Pourtant cette stratégie a lamentablement échoué. Déjouant tous les pronostics, la gauche a formé un cartel électoral intitulé Nouveau Front populaire (NFP), alors qu’une partie des Républicains a rejoint le RN au lieu de la macronie. Personne n’a rejoint le « pôle central » car aujourd’hui la gamelle est vide, la perspective est celle d’une raclée aux législatives

L’enjeu des législatives des 30 juin et 7 juillet est double : soit une majorité absolue pour le Rassemblement national ou le Nouveau Front populaire, peu probable mais possible malgré tout ; soit une majorité relative à l’Assemblée nationale pour l’un des deux.
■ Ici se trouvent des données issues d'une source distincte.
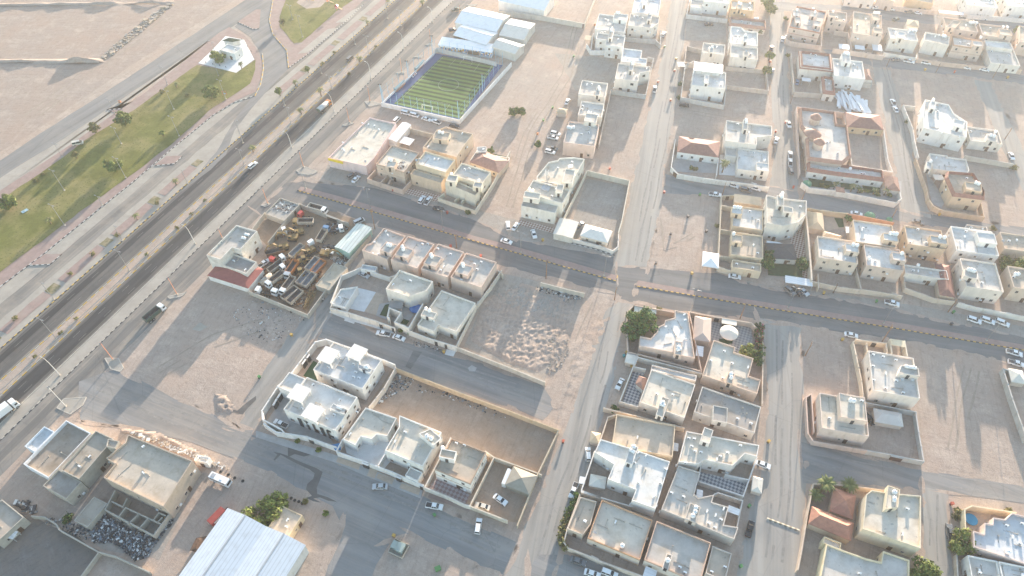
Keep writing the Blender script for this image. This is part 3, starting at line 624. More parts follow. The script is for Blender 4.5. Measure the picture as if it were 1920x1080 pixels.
def wallwin(root,P,c,h,floors,seed,win=1.0,door=True,colac=True,z0=0.0,big=0):
    r=random.Random(seed); n=len(P); bestd=None
    for i in range(n):
        a,b=P[i],P[(i+1)%n]; e=b-a; L=e.length
        if L<2.2: continue
        d=e.normalized(); nrm=Vector((d.y,-d.x)); rz=math.atan2(d.y,d.x)
        f=facing(nrm,(a+b)/2)
        if door and f>.05 and L>4 and (bestd is None or f*L>bestd[0]): bestd=(f*L,a,d,L,nrm,rz)
        k=max(1,int(L/4.0))
        for fl in range(floors):
            zz=z0+1.75+fl*3.3
            if zz+1.0>h-.9: continue
            for j in range(k):
                if r.random()>.5*win: continue
                t=(j+.5)/k*L+r.uniform(-.5,.5); q=a+d*t+nrm*.03-c
                fm,pm,wd=WM[2 if big and r.random()<.5 else (1 if r.random()<.25 else 0)]
                w_=inst('window',fm,root,(q.x,q.y,zz),rz); inst('pane',pm,w_)
                if colac and r.random()<.22:
                    q2=a+d*min(L-.6,t+1.4)+nrm*.03-c; inst('wall_ac',ACW,root,(q2.x,q2.y,zz-.5),rz)
    if bestd:
        _,a,d,L,nrm,rz=bestd; q=a+d*(L*.5+1.6 if L>6 else L*.5)+nrm*.04-c; inst('door',DOORM,root,(q.x,q.y,z0),rz)
def house(ref,label,h,pts,col=CREAM,roof=RO_GREY,par=.8,st=(),tk=(),ac=(),th=(),dish=(),floors=None,win=1.0,door=True,name='house',cat='house',skirt=None,trim=None,raw=False,nac=0,pillars=False,big=0,sth=2.6,wallmat=None,extra=()):
    P=[G(p,h) for p in pts]; P=[Vector((q.x,q.y)) for q in P]
    rev=area(P)<0
    if rev: P=P[::-1]
    if not raw: P=ortho(P)
    c=cen(P); root=empty(name,(c.x,c.y,0)); tag(root,label,cat); REFS.append((ref,c))
    L=[p-c for p in P]; hr=h-par; wm=wallmat or stucco(col); I=inset(L,.25)
    mb=MB(); mb.prism(L,0,hr,0,top=False); mb.build('wall',wm,root)
    mb=MB(); mb.ring(L,I,hr,h,0); mb.build('parapet',stucco(trim) if trim else wm,root)
    mb=MB(); mb.face([(p.x,p.y,hr) for p in L]); mb.build('roof',roofm(roof),root)
    if skirt:
        m,wd=skirt; O=inset(L,-.55); Ii=inset(L,wd*.55); mb=MB(); n=len(L)
        for i in range(n):
            j=(i+1)%n; mb.face([(O[i].x,O[i].y,h-.75),(O[j].x,O[j].y,h-.75),(Ii[j].x,Ii[j].y,h+.75),(Ii[i].x,Ii[i].y,h+.75)])
            mb.face([(Ii[i].x,Ii[i].y,h+.75),(Ii[j].x,Ii[j].y,h+.75),(Ii[j].x,Ii[j].y,hr),(Ii[i].x,Ii[i].y,hr)])
            mb.face([(O[j].x,O[j].y,h-.75),(O[i].x,O[i].y,h-.75),(L[i].x,L[i].y,h-.8),(L[j].x,L[j].y,h-.8)])
        mb.build('tile_skirt',m,root)
    if trim:
        O=inset(L,-.06); mb=MB(); n=len(L)
        for zz in ((3.4,3.65) if h>6 else (.3,.55),):
            for i in range(n):
                j=(i+1)%n; mb.face([(O[i].x,O[i].y,zz[0]),(O[j].x,O[j].y,zz[0]),(O[j].x,O[j].y,zz[1]),(O[i].x,O[i].y,zz[1])]); mb.face([(O[i].x,O[i].y,zz[1]),(O[j].x,O[j].y,zz[1]),(L[j].x,L[j].y,zz[1]),(L[i].x,L[i].y,zz[1])])
        mb.build('trim_band',stucco(trim),root)
    fl=floors if floors is not None else (2 if h>6 else 1)
    seed=int(abs(c.x*13+c.y*7))
    if win>0: wallwin(root,P,c,hr+.6,fl,seed,win,door,big=big)
    SP=[]
    for s in st:
        s=list(s); zt=hr+sth
        Q=[G(p,zt) for p in s]; Q=[Vector((q.x,q.y)) for q in Q]
        if area(Q)<0: Q=Q[::-1]
        Q=ortho(Q); Lq=[p-c for p in Q]; Iq=inset(Lq,.2)
        mb=MB(); mb.prism(Lq,hr,zt-.35,0); mb.ring(Lq,Iq,zt-.35,zt,0); mb.face([(p.x,p.y,zt-.34) for p in Iq],1); so=mb.build('stair_room',[wm,roofm(roof)],root)
        SP.append((Q,zt-.34))
        bd=None
        for i in range(len(Q)):
            a,b=Q[i],Q[(i+1)%len(Q)]; d=(b-a).normalized(); nrm=Vector((d.y,-d.x)); f=facing(nrm,(a+b)/2)
            if bd is None or f>bd[0]: bd=(f,(a+b)/2+nrm*.03-c,math.atan2(d.y,d.x))
        inst('door',DOORD,so,(bd[1].x,bd[1].y,hr+.05),bd[2])
    a0=math.atan2((P[1]-P[0]).y,(P[1]-P[0]).x)
    def rz_at(p):
        for Q,zt in SP:
            q=G(p,zt)
            if inside((q.x,q.y),Q): return zt
        return hr+.005
    for p in tk: place_tank(p,rz_at(p),ref,a0)
    for p in th: place_tank(p,rz_at(p),ref,a0,True)
    for p in dish: place_dish(p,rz_at(p),ref,a0)
    for p in ac: place_ac(p,rz_at(p),ref,a0+rnd.choice((0,0,math.pi/2)))
    if not nac and not ac and win>.4: nac=2
    pr=random.Random(seed+2); mb=MB(); k=0
    Iw=inset(P,.7)
    for _ in range(12):
        q=Vector((pr.uniform(min(p.x for p in P),max(p.x for p in P)),pr.uniform(min(p.y for p in P),max(p.y for p in P)))); aa=a0+pr.choice((0,math.pi/2)); e=q+Vector((math.cos(aa),math.sin(aa)))*pr.uniform(1.5,5)
        if k<4 and inside(q,Iw) and inside(e,Iw) and not any(inside(x,Q) for Q,_ in SP for x in(q,e)): m_=(q+e)/2-c; mb.box((m_.x,m_.y,hr+.09),((e-q).length,.12,.14),0,aa); mb.box((e.x-c.x,e.y-c.y,hr+.22),(.3,.3,.44)); k+=1
    if k: mb.build('roof_pipes',M_CONC,root)
    if nac:
        r=random.Random(seed+5); Iw=inset(P,1.2); xs=[p.x for p in P]; ys=[p.y for p in P]; k=0; tries=0
        while k<nac and tries<80:
            tries+=1; q=Vector((r.uniform(min(xs),max(xs)),r.uniform(min(ys),max(ys))))
            if not inside(q,Iw) or any(inside(q,inset(Q,-.8)) for Q,_ in SP): continue
            o=empty('ac_unit',(q.x,q.y,hr+.005),a0+r.choice((0,math.pi/2))); inst('case',AC1,o); inst('fan_grille',AC2,o); ROOFTOP.append(('ac',ref,o,proj((q.x,q.y,hr)))); k+=1
    for e in extra: e(root,c,hr,wm)
    return root
def slab(pts,z,th=.35,m=None,posts=None,nm='roof_canopy'):
    """a flat canopy standing on the roof"""
    def f(root,c,hr,wm):
        Q=ortho(ccw([(G(p,z).x,G(p,z).y) for p in pts])); mb=MB(); mb.prism([q-c for q in Q],z-th,z,0,True,True); o=mb.build(nm,m or stucco(WHITE),root)
        I=inset(Q,.5); mb=MB()
        for q in I: mb.box((q.x-c.x,q.y-c.y,(hr+z-th)/2),(.35,.35,z-th-hr))
        mb.build('canopy_posts',m or stucco(WHITE),o)
        B=inset(Q,1.3); mb=MB(); mb.prism([q-c for q in B],hr,z-th-.05,0,False); mb.build('stair_enclosure',wm,o)
    return f
def low_block(pts,h,roof=RO_GREY,m=None,nm='terrace_block',par=.6):
    """a lower wing of the same house"""
    def f(root,c,hr,wm):
        Q=ortho(ccw([(G(p,h).x,G(p,h).y) for p in pts])); L=[q-c for q in Q]; mb=MB(); mb.prism(L,0,h-par,0,False); mb.ring(L,inset(L,.22),h-par,h,0); mb.face([(p.x,p.y,h-par) for p in L],1); o=mb.build(nm,[m or wm,roofm(roof)],root)
        wallwin(o,Q,c,h-.2,2 if h>6 else 1,int(abs(c.x*3)),.9,False)
    return f
def tower(pt,r,h,m,dome=None,n=14):
    def f(root,c,hr,wm):
        v=G(pt,h)-Vector((c.x,c.y,0)); mb=MB(); mb.lathe([(r,0),(r,h-.3),(r,h)],n,0,(v.x,v.y,0)); o=mb.build('round_tower',m,root)
        d=MB(); d.lathe([(r+.35,h-.1),(r*.75,h+.9),(r*.4,h+1.5),(.1,h+1.9)],n,0,(v.x,v.y,0)); d.build('tower_roof',dome or M_TILEP,o)
    return f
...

Dans ces conditions, les élections législatives des 30 juin et 7 juillet 2024 permettront-elles de remettre notre pays dans une dynamique de redressement ? Autrement dit, allons-nous enfin sortir progressivement du chômage, de la précarité et de la pauvreté, des bas salaires, de l’accroissement des inégalités, de l’impossibilité de se loger dignement dans les grandes villes, de la destruction méthodique et cynique des services publics, particulièrement des hôpitaux et du système scolaire ? Allons-nous nous engager réellement dans une action de grande ampleur pour protéger l’environnement, le réparer, s’adapter aux changements climatiques ? Allons-nous reconstruire une France libre, indépendante, souveraine ? Allons-nous rénover la démocratie et remettre le peuple français – seul souverain – au centre des institutions ? Allons-nous décider d’agir pour la paix ?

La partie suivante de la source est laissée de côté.